PROBLEM DESCRIPTION
Copy nothing but the lines below running from the line containing "Write part 4" through the line containing "for u, v in", both end lines included.

RECORDS PROVIDED
★ ★ ★

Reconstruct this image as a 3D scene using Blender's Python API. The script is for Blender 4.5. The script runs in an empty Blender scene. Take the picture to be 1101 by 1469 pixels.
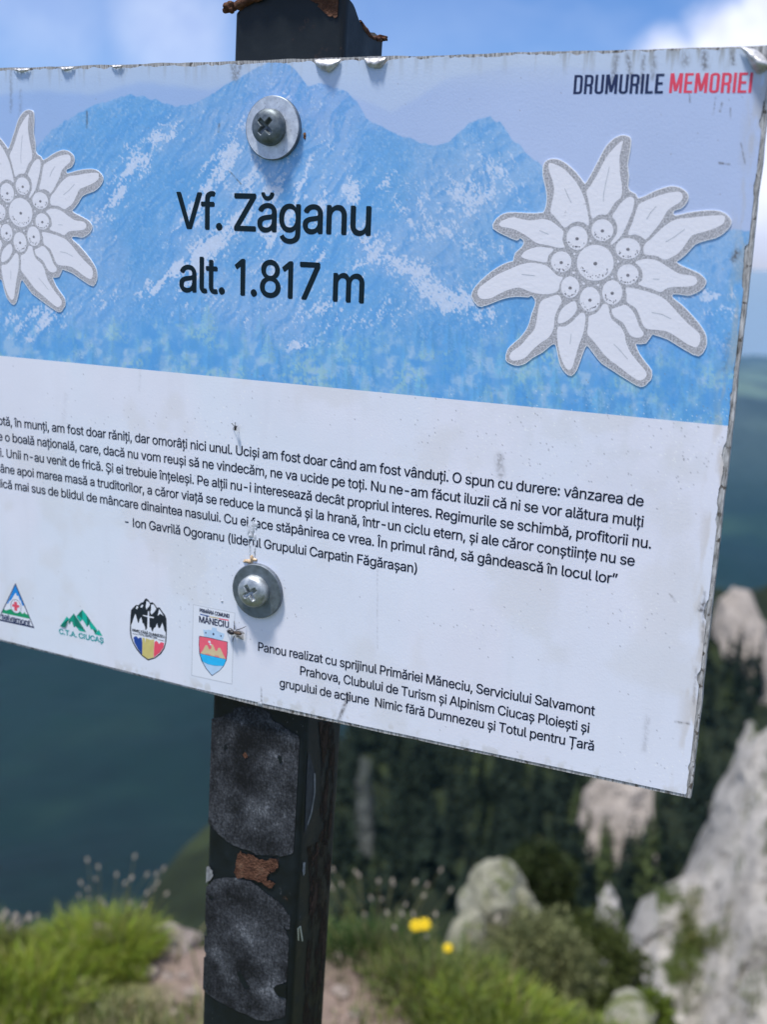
import bpy, bmesh, math, random
import numpy as np
from mathutils import Vector, Matrix, noise as mnoise
from mathutils.geometry import tessellate_polygon, delaunay_2d_cdt

R = math.radians
rng = np.random.default_rng(7)
random.seed(7)
scene = bpy.context.scene
COL = scene.collection

# ------------------------------------------------------------------ camera
# photo space is 1101 x 1469 px; M holds the sign's axes (right, down, into the sign) in camera axes
FPX = 1604.3
def _rot(a):
    cx, sx, cy, sy, cz, sz = math.cos(a[0]), math.sin(a[0]), math.cos(a[1]), math.sin(a[1]), math.cos(a[2]), math.sin(a[2])
    return (np.array([[cz, -sz, 0], [sz, cz, 0], [0, 0, 1]]) @ np.array([[1, 0, 0], [0, cx, -sx], [0, sx, cx]])
            @ np.array([[cy, 0, sy], [0, 1, 0], [-sy, 0, cy]]))
M = _rot((0.22626629, 0.41109396, 0.04335886))
SC = 0.54977
P0 = np.array([0, (560 - 734.5) / FPX, 1.0]) * SC
SIGN_Z = 1.5                                    # height of the sign's origin above the ground
def cam2world(d):
    d = np.asarray(d, float)
    return np.stack([d @ M[:, 0], d @ M[:, 2], -(d @ M[:, 1])], -1)
CAM = -cam2world(P0) + np.array([0, 0, SIGN_Z])
def ray(px, py):
    px, py = np.broadcast_arrays(np.asarray(px, float), np.asarray(py, float))
    return cam2world(np.stack([(px - 550.5) / FPX, (py - 734.5) / FPX, np.ones_like(px)], -1))
def at(px, py, dist):
    return CAM + ray(px, py) * np.asarray(dist, float)[..., None]
def on_y(px, py, y):
    d = ray(px, py); t = (y - CAM[1]) / d[..., 1]
    return CAM + d * t[..., None]
def pl(px, py):
    """photo pixel -> (u right, v down) on the sign's face, metres"""
    w = on_y(px, py, 0.0)
    return np.stack([w[..., 0], SIGN_Z - w[..., 2]], -1)
def to_px(u, v):
    w = np.stack([u, np.zeros_like(u), SIGN_Z - v], -1) - CAM
    A = np.stack([M[:, 0], M[:, 2], -M[:, 1]], 0)          # world -> cam
    c = w @ A
    return 550.5 + FPX * c[..., 0] / c[..., 2], 734.5 + FPX * c[..., 1] / c[..., 2]

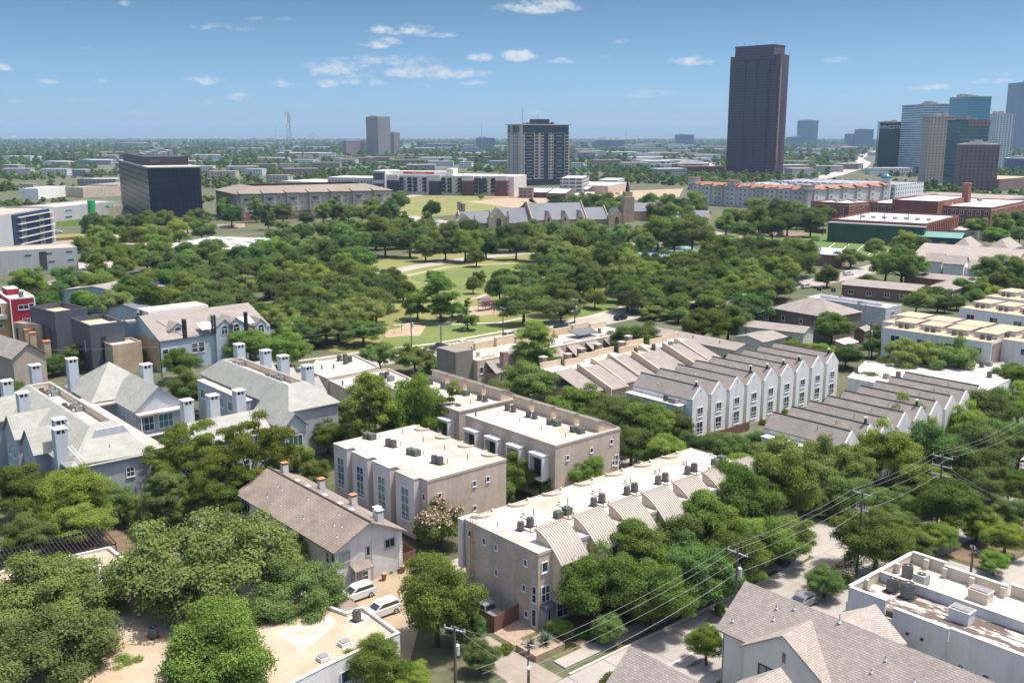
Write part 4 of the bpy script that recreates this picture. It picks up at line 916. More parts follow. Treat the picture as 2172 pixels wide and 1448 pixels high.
# ------------------------------------------------------------------ white parapet building (right)
PB_ = frame('flat_roofed_building', 1797, 1241.6, 8.0, 'white stucco building with cream parapets, stained flat roof and red tiled stair', 'building')
M_wst = mat('white_stucco', (.60,.62,.63), .9, .05, .5, fine=.03); M_crp = mat('cream_parapet', (.60,.53,.42), .9, .08, .7)
M_dirtyroof = mat('peeling_roof', (.50,.46,.41), .9, .3, .8, col2=(.120,.092,.078), detail=10, stretch=(1.5,.6,1), lo=.48, hi=.58)
MB().box(0,13.3,-30,0,0,6.2).build('walls', M_wst, PB_)
MB().box(.35,6.0,-29.7,-.35,6.202,6.8).build('roof', M_dirtyroof, PB_)
MB().box(6.4,13.0,-29.7,-.35,6.202,6.9).build('white_roof', M_groof, PB_)
def wall_run(name, boxes, m, mc, cap=.08, over=.06):
    b = MB()
    for x0,x1,y0,y1,z0,z1 in boxes: b.box(x0,x1,y0,y1,z0,z1-.12)
    for x0,x1,y0,y1,z0,z1 in boxes: b.box(x0-over,x1+over,y0-over,y1+over,z1-.118,z1,1)
    return b.build(name, [m, mc], PB_)
wall_run('low_parapet', [(0,.34,-4.3,-.36,6.204,8.0),(0,.34,-10.9,-5.2,6.204,7.5),(-.6,-.26,-30,-11.3,7.302,7.95)], M_wst, M_copew)
MB().box(-.6,-.002,-30,-11.25,0,7.3).build('front_walls', M_wst, PB_)
wall_run('end_parapet', [(.36,13.3,-.34,0,6.204,8.0)], M_crp, M_copew)
wall_run('middle_parapet', [(6.05,6.38,-30,-.36,6.204,7.9)], M_wst, M_crp)
wall_run('far_parapet', [(12.95,13.3,-4.2,-.36,6.204,8.2),(12.2,12.55,-11,-4.4,6.204,8.2),(12.95,13.3,-30,-11.2,6.204,8.2)], M_crp, M_copew)
for u, v in ((12.6,-2.2),(12.0,-4.6),(11.9,-7.6),(12.0,-10.8),(12.7,-14),(3.0,-.5),(9.2,-.6)): MB().box(u-.2,u+.25,v-.25,v+.25,6.9,8.0).build('pilaster', M_crp, PB_)
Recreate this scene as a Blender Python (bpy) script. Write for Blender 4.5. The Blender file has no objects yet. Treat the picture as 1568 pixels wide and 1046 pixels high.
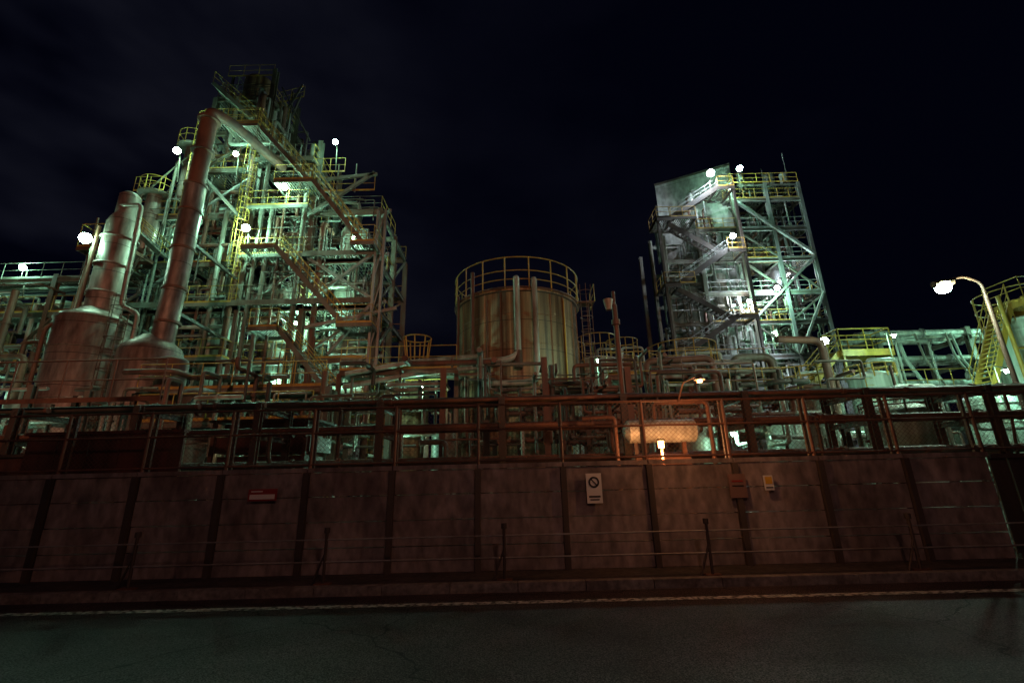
import bpy, math, random
from mathutils import Vector, Matrix
random.seed(7)
S=bpy.context.scene
V=Vector
# ------------------------------------------------------------------ materials
def newmat(name):
    m=bpy.data.materials.new(name); m.use_nodes=True
    nt=m.node_tree; b=nt.nodes["Principled BSDF"]
    return m,nt,b
def N(nt,t,**k):
    n=nt.nodes.new(t)
    for a,v in k.items(): setattr(n,a,v)
    return n
def weathered(name,c1,c2,scale=1.5,rough=.6,metal=0.,lo=.42,hi=.62,zst=.25,bump=0,seam=0,fine=True):
    m,nt,b=newmat(name); L=nt.links
    tc=N(nt,'ShaderNodeTexCoord'); mp=N(nt,'ShaderNodeMapping'); mp.inputs['Scale'].default_value=(1,1,zst)
    L.new(tc.outputs['Object'],mp.inputs['Vector'])
    n1=N(nt,'ShaderNodeTexNoise'); n1.inputs['Scale'].default_value=scale; n1.inputs['Detail'].default_value=4; n1.inputs['Roughness'].default_value=.65
    L.new(mp.outputs[0],n1.inputs['Vector'])
    r=N(nt,'ShaderNodeValToRGB'); r.color_ramp.elements[0].position=lo; r.color_ramp.elements[1].position=hi
    r.color_ramp.elements[0].color=(*c1,1); r.color_ramp.elements[1].color=(*c2,1)
    L.new(n1.outputs['Fac'],r.inputs[0]); out=r.outputs[0]
    if fine:
        n2=N(nt,'ShaderNodeTexNoise'); n2.inputs['Scale'].default_value=scale*6; n2.inputs['Detail'].default_value=3
        L.new(mp.outputs[0],n2.inputs['Vector'])
        mr=N(nt,'ShaderNodeMapRange'); mr.inputs[1].default_value=.3; mr.inputs[2].default_value=.7; mr.inputs[3].default_value=.55; mr.inputs[4].default_value=1.25
        L.new(n2.outputs['Fac'],mr.inputs[0])
        mx=N(nt,'ShaderNodeMix',data_type='RGBA',blend_type='MULTIPLY'); mx.inputs[0].default_value=1
        L.new(out,mx.inputs[6]); L.new(mr.outputs[0],mx.inputs[7]); out=mx.outputs[2]
        if bump:
            bp=N(nt,'ShaderNodeBump'); bp.inputs['Strength'].default_value=bump; bp.inputs['Distance'].default_value=.02
            L.new(n2.outputs['Fac'],bp.inputs['Height']); L.new(bp.outputs[0],b.inputs['Normal'])
    if seam:
        sx=N(nt,'ShaderNodeSeparateXYZ'); L.new(tc.outputs['Object'],sx.inputs[0])
        md=N(nt,'ShaderNodeMath',operation='FRACT'); ml=N(nt,'ShaderNodeMath',operation='MULTIPLY'); ml.inputs[1].default_value=1/seam
        L.new(sx.outputs[2],ml.inputs[0]); L.new(ml.outputs[0],md.inputs[0])
        lt=N(nt,'ShaderNodeMath',operation='LESS_THAN'); lt.inputs[1].default_value=.03/seam
        L.new(md.outputs[0],lt.inputs[0])
        m2=N(nt,'ShaderNodeMix',data_type='RGBA'); L.new(lt.outputs[0],m2.inputs[0]); L.new(out,m2.inputs[6]); m2.inputs[7].default_value=(*[c*.3 for c in c2],1)
        out=m2.outputs[2]
    L.new(out,b.inputs['Base Color'])
    b.inputs['Roughness'].default_value=rough; b.inputs['Metallic'].default_value=metal
    return m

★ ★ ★

EXPECTED OUTPUT
Write part 4 of the bpy script that recreates this picture. It picks up at line 916. More parts follow. Treat the picture as 2172 pixels wide and 1448 pixels high.
# ------------------------------------------------------------------ white parapet building (right)
PB_ = frame('flat_roofed_building', 1797, 1241.6, 8.0, 'white stucco building with cream parapets, stained flat roof and red tiled stair', 'building')
M_wst = mat('white_stucco', (.60,.62,.63), .9, .05, .5, fine=.03); M_crp = mat('cream_parapet', (.60,.53,.42), .9, .08, .7)
M_dirtyroof = mat('peeling_roof', (.50,.46,.41), .9, .3, .8, col2=(.120,.092,.078), detail=10, stretch=(1.5,.6,1), lo=.48, hi=.58)
MB().box(0,13.3,-30,0,0,6.2).build('walls', M_wst, PB_)
MB().box(.35,6.0,-29.7,-.35,6.202,6.8).build('roof', M_dirtyroof, PB_)
MB().box(6.4,13.0,-29.7,-.35,6.202,6.9).build('white_roof', M_groof, PB_)
def wall_run(name, boxes, m, mc, cap=.08, over=.06):
    b = MB()
    for x0,x1,y0,y1,z0,z1 in boxes: b.box(x0,x1,y0,y1,z0,z1-.12)
    for x0,x1,y0,y1,z0,z1 in boxes: b.box(x0-over,x1+over,y0-over,y1+over,z1-.118,z1,1)
    return b.build(name, [m, mc], PB_)
wall_run('low_parapet', [(0,.34,-4.3,-.36,6.204,8.0),(0,.34,-10.9,-5.2,6.204,7.5),(-.6,-.26,-30,-11.3,7.302,7.95)], M_wst, M_copew)
MB().box(-.6,-.002,-30,-11.25,0,7.3).build('front_walls', M_wst, PB_)
wall_run('end_parapet', [(.36,13.3,-.34,0,6.204,8.0)], M_crp, M_copew)
wall_run('middle_parapet', [(6.05,6.38,-30,-.36,6.204,7.9)], M_wst, M_crp)
wall_run('far_parapet', [(12.95,13.3,-4.2,-.36,6.204,8.2),(12.2,12.55,-11,-4.4,6.204,8.2),(12.95,13.3,-30,-11.2,6.204,8.2)], M_crp, M_copew)
for u, v in ((12.6,-2.2),(12.0,-4.6),(11.9,-7.6),(12.0,-10.8),(12.7,-14),(3.0,-.5),(9.2,-.6)): MB().box(u-.2,u+.25,v-.25,v+.25,6.9,8.0).build('pilaster', M_crp, PB_)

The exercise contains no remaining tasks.